## Stated task:
Return exactly, please, the lines that run from the line with "Generate a Blender" to the line with "C = S.collection", ends included, and omit all pictures.

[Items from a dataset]
● ● ● ● ●

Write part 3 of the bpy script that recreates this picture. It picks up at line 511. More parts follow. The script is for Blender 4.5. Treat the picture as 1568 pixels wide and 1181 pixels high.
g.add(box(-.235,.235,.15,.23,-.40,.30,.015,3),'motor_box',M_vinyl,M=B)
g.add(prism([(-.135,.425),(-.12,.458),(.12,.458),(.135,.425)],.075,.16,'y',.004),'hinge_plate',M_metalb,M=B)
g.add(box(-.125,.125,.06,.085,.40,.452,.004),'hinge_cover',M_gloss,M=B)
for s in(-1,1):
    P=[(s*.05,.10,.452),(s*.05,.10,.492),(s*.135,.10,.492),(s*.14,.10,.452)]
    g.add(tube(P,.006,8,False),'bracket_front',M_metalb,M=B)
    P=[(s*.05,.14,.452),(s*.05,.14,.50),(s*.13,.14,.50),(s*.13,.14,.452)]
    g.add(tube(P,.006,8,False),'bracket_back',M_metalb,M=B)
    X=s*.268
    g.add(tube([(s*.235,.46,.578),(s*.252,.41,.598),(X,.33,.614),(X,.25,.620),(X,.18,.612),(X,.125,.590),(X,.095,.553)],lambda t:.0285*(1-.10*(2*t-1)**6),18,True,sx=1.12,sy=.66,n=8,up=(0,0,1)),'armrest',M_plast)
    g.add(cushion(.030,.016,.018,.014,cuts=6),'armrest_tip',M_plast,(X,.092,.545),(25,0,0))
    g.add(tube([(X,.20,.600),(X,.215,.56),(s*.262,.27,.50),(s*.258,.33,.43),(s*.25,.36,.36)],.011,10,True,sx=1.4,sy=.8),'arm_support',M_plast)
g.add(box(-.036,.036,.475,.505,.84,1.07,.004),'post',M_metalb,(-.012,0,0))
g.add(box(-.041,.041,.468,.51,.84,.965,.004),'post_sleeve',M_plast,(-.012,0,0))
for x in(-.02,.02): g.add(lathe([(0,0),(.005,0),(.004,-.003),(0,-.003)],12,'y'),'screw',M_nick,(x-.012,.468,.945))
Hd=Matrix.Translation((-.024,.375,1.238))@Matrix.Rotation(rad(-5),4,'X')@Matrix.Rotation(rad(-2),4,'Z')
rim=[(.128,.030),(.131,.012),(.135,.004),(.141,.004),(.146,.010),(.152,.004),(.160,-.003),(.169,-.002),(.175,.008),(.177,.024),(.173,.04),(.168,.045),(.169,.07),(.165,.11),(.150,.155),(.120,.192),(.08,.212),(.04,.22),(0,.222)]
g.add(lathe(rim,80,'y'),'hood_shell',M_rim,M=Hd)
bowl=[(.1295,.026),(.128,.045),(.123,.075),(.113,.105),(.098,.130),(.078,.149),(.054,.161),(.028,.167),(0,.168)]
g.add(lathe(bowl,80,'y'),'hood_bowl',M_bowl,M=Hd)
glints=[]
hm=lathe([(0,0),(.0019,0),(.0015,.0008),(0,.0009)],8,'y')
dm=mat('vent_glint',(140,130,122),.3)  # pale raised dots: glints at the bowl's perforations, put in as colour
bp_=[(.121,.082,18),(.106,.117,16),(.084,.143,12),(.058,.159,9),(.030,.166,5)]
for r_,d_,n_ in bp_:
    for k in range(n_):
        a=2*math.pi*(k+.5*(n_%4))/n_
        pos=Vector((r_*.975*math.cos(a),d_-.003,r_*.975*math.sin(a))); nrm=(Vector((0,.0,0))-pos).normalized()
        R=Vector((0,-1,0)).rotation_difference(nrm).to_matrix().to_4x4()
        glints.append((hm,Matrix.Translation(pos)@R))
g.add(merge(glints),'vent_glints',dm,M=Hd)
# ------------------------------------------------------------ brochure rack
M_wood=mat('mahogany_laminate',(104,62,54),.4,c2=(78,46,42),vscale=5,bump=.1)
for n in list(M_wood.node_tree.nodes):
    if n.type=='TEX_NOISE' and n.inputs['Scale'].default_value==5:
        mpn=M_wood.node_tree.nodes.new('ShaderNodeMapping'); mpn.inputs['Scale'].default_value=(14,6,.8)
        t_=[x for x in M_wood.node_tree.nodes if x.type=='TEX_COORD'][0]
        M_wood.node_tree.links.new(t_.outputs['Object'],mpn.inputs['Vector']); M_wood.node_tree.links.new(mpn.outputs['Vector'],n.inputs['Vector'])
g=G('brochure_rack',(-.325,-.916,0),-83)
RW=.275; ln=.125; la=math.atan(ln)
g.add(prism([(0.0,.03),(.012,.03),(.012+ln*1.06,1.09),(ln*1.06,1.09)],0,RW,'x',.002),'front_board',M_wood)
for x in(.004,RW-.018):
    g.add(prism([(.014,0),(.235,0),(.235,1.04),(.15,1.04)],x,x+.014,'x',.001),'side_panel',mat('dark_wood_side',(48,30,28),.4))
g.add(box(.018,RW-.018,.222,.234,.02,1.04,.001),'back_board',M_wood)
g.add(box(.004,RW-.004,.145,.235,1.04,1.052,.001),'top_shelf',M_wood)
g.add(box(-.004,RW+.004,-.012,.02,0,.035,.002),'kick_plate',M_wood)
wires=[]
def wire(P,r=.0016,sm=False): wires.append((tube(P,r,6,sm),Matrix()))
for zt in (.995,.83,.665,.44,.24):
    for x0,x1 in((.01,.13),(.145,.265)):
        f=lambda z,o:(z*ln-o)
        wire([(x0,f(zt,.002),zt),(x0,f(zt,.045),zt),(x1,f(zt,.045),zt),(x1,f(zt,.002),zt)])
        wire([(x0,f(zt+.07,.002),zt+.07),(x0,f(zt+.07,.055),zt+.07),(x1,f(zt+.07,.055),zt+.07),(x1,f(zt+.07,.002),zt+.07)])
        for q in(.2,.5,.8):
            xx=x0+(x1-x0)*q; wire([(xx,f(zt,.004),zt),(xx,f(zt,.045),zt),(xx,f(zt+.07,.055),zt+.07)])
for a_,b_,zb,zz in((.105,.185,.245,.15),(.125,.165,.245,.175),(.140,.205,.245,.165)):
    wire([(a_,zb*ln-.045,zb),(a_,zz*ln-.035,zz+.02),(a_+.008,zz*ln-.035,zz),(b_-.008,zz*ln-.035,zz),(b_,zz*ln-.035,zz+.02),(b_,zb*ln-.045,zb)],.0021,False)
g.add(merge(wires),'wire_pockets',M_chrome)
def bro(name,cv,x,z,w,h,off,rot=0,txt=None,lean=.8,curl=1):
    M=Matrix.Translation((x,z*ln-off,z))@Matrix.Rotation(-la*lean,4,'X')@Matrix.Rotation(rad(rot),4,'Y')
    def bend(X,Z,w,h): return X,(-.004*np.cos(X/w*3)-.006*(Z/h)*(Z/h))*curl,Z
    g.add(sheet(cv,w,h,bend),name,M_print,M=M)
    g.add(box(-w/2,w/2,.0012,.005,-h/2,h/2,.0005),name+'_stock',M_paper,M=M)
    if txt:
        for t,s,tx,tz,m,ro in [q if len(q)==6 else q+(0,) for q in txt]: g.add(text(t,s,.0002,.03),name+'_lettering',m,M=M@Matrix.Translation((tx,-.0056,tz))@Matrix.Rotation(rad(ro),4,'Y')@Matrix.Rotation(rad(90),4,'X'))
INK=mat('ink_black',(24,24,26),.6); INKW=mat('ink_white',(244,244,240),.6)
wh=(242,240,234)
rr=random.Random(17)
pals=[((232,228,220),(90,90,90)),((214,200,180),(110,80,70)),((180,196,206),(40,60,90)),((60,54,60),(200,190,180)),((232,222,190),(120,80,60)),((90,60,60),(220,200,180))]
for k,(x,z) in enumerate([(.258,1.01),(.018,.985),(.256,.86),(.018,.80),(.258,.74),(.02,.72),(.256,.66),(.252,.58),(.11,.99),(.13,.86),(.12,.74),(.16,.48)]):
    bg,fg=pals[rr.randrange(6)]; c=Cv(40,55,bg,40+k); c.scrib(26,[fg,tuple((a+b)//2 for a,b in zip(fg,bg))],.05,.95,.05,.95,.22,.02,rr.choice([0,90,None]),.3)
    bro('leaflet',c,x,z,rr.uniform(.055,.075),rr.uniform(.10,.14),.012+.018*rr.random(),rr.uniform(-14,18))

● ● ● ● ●

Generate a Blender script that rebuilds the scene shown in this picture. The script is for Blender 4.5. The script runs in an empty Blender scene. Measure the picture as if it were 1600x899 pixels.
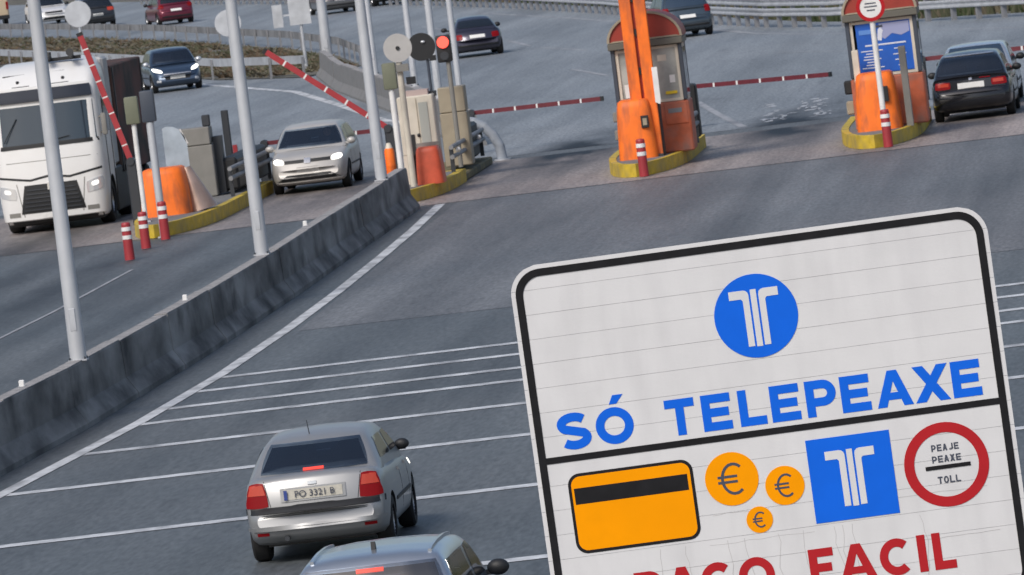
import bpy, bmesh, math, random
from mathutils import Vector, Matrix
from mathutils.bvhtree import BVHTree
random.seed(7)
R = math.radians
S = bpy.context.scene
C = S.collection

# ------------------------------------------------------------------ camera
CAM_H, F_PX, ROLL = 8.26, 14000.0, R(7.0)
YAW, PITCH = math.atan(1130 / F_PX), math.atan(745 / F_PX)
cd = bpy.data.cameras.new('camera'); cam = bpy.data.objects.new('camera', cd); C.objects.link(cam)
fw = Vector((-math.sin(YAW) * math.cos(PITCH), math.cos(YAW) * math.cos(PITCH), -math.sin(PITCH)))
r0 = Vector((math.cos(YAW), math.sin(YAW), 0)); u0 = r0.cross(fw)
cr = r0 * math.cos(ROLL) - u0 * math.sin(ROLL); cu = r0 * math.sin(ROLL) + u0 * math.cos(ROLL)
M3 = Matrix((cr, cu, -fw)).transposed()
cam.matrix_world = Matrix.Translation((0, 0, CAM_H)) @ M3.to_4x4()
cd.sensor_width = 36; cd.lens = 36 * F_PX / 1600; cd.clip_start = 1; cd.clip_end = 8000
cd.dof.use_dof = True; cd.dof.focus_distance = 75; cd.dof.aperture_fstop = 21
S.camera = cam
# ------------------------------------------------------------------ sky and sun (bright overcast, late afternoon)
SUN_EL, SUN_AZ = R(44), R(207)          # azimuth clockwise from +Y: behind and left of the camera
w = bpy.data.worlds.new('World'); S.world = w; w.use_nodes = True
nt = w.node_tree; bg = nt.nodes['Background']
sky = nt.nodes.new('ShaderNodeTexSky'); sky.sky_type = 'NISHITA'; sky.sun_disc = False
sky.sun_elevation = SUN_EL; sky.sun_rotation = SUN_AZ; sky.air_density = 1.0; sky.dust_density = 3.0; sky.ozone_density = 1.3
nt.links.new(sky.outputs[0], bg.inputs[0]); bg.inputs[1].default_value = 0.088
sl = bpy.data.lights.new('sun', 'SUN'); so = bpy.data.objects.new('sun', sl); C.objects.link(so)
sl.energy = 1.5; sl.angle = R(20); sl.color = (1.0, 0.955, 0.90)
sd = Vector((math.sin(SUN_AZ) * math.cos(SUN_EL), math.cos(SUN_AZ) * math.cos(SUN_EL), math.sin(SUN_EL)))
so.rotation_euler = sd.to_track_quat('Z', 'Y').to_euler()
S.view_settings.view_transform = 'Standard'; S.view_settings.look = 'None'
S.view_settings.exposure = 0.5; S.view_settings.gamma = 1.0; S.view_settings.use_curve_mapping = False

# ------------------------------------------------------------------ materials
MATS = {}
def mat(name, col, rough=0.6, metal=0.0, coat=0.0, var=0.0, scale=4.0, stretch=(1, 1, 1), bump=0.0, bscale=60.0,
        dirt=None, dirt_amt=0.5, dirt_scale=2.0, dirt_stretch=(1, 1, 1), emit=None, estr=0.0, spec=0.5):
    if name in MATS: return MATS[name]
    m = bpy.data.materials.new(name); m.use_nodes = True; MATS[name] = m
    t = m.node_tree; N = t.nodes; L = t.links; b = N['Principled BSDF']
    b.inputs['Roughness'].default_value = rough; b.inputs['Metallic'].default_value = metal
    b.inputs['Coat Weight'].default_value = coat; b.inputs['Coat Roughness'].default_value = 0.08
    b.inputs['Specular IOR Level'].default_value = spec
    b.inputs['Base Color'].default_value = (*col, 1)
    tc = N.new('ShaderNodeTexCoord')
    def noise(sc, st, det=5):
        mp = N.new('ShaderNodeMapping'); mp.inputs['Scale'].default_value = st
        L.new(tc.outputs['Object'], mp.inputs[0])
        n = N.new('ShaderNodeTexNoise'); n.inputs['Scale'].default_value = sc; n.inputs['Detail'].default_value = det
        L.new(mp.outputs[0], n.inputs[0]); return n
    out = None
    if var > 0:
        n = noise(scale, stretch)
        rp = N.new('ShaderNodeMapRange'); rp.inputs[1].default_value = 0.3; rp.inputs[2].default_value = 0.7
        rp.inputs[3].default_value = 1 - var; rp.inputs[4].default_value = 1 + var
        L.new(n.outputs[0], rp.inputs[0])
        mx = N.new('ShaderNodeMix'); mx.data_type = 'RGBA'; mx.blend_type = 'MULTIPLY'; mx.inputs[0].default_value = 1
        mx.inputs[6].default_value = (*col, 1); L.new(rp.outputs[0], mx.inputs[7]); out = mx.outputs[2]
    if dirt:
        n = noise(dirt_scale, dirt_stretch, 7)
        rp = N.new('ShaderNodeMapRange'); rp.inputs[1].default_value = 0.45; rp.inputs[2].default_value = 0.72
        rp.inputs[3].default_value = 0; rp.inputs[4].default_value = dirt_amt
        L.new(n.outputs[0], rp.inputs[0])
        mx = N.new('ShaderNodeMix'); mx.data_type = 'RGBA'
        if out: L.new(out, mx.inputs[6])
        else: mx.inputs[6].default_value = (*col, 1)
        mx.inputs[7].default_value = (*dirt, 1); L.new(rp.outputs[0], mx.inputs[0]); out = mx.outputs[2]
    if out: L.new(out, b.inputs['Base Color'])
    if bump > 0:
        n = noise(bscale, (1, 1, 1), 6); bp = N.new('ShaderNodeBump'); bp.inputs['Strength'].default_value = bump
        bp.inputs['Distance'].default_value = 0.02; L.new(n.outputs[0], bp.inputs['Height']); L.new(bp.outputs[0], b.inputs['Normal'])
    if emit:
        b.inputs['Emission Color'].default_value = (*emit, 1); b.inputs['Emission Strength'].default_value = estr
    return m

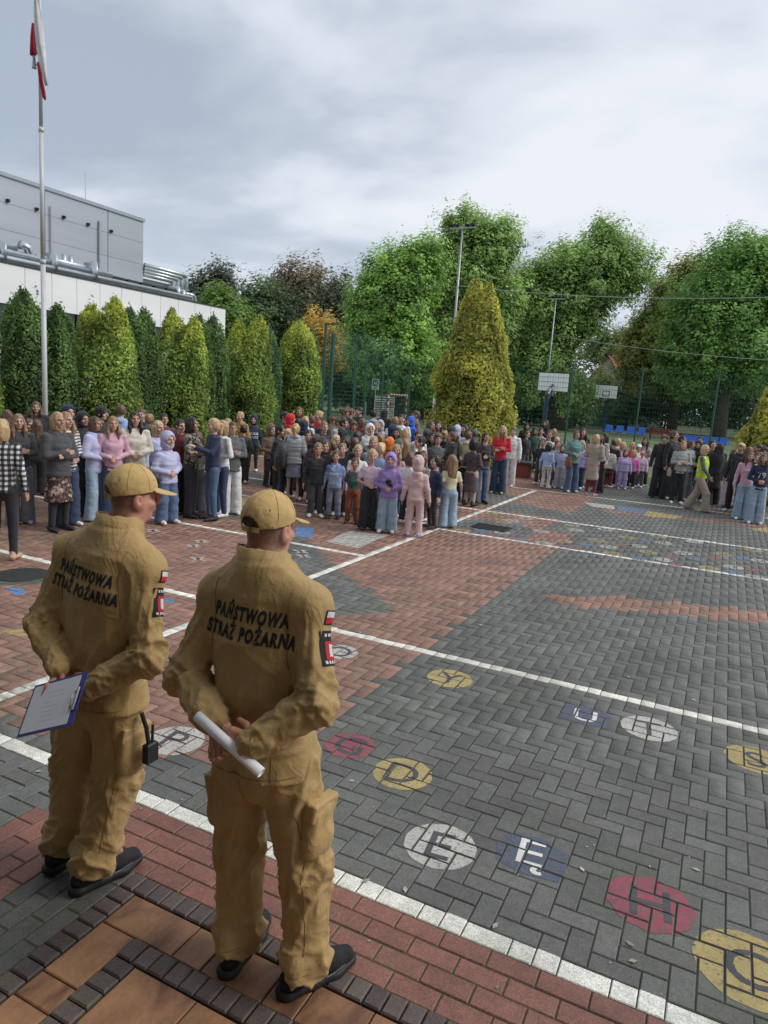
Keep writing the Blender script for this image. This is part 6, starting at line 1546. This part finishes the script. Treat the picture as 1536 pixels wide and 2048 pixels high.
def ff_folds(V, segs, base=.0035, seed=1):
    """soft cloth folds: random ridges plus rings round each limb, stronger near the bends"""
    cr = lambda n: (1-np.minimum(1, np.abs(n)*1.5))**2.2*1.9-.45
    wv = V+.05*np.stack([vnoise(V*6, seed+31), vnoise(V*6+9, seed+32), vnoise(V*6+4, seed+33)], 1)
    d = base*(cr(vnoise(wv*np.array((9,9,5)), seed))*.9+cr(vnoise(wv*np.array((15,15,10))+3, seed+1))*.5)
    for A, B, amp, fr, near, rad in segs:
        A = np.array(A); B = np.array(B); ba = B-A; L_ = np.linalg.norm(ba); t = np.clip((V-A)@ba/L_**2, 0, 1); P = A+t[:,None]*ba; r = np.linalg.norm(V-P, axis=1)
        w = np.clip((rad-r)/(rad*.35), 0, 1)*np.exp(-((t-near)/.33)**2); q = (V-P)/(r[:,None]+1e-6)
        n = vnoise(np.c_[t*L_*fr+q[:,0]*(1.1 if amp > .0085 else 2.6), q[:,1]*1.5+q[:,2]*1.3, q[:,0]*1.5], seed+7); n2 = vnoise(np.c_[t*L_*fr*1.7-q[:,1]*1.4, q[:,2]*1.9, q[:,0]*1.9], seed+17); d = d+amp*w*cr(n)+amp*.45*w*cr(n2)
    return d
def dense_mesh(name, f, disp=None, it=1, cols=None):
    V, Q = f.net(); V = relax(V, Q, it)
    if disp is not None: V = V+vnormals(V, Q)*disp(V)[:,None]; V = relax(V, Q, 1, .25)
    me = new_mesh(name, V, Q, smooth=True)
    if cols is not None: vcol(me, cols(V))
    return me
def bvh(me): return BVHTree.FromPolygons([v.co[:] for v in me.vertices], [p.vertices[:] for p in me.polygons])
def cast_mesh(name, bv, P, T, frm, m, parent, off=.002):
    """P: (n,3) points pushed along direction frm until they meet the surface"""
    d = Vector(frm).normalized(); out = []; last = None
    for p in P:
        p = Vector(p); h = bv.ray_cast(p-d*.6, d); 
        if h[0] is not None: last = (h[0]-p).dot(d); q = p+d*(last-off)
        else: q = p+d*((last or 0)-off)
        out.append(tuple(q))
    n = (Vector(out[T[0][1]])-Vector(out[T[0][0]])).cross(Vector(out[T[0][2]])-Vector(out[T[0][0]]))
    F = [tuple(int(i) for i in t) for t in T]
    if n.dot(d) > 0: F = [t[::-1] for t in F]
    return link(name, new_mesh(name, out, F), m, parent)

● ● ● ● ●

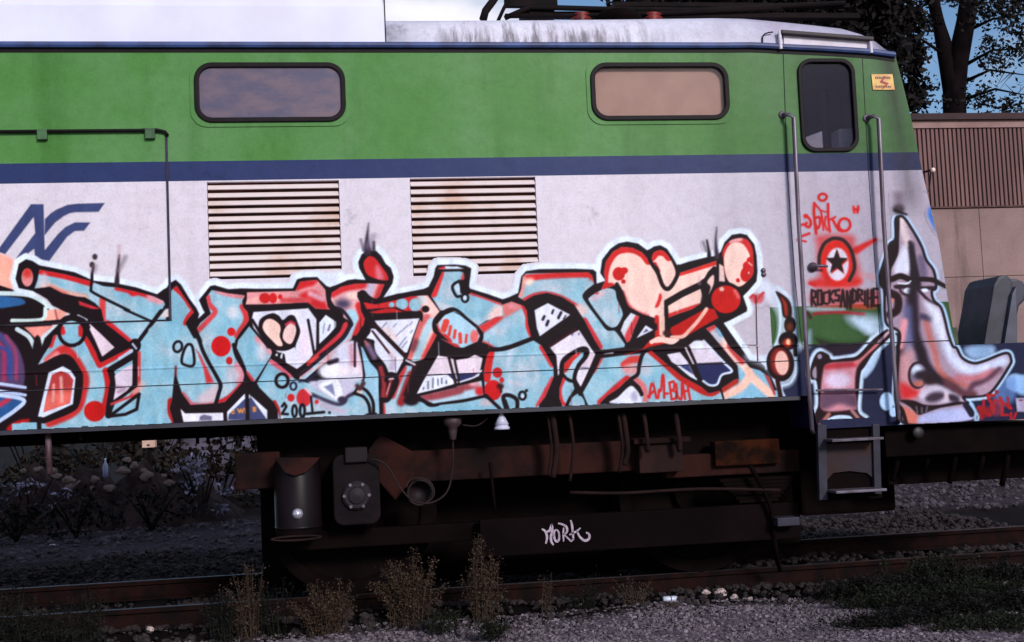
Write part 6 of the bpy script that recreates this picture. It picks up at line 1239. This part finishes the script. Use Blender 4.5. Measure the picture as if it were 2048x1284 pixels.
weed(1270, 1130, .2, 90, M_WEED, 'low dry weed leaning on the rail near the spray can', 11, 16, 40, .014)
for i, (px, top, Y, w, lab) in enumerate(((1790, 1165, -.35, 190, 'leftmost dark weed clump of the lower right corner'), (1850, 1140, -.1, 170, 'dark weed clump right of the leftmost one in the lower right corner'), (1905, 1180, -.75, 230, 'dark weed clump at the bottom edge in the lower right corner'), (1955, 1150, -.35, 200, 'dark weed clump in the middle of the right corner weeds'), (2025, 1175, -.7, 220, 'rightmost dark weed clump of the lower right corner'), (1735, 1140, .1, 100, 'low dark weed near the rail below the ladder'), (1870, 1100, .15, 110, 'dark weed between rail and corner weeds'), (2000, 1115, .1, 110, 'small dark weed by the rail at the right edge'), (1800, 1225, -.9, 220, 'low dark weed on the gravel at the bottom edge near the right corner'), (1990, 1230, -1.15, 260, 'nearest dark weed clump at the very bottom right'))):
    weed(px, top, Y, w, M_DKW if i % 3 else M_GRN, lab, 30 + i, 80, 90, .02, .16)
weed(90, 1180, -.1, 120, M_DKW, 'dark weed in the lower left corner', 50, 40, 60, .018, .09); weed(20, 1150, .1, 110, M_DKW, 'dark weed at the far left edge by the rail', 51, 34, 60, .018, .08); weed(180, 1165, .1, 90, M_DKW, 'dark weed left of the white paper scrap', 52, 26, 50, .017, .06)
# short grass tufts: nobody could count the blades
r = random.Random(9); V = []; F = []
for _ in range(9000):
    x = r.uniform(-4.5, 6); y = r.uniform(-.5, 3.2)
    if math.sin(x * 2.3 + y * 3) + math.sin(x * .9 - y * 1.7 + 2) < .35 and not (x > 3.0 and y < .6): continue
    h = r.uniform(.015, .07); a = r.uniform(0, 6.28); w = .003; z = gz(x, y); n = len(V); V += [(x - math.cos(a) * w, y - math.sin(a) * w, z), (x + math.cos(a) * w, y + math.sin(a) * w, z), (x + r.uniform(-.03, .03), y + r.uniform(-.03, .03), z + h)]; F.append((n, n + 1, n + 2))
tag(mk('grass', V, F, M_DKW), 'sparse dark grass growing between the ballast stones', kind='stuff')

● ● ● ● ●

## Task solution:
Generate a Blender script that rebuilds the scene shown in this picture. The script is for Blender 4.5. The script runs in an empty Blender scene. Measure the picture as if it were 1600x899 pixels.
import bpy, bmesh, math, random
from mathutils import Vector, Matrix
from mathutils.bvhtree import BVHTree
random.seed(7)
R = math.radians
S = bpy.context.scene
C = S.collection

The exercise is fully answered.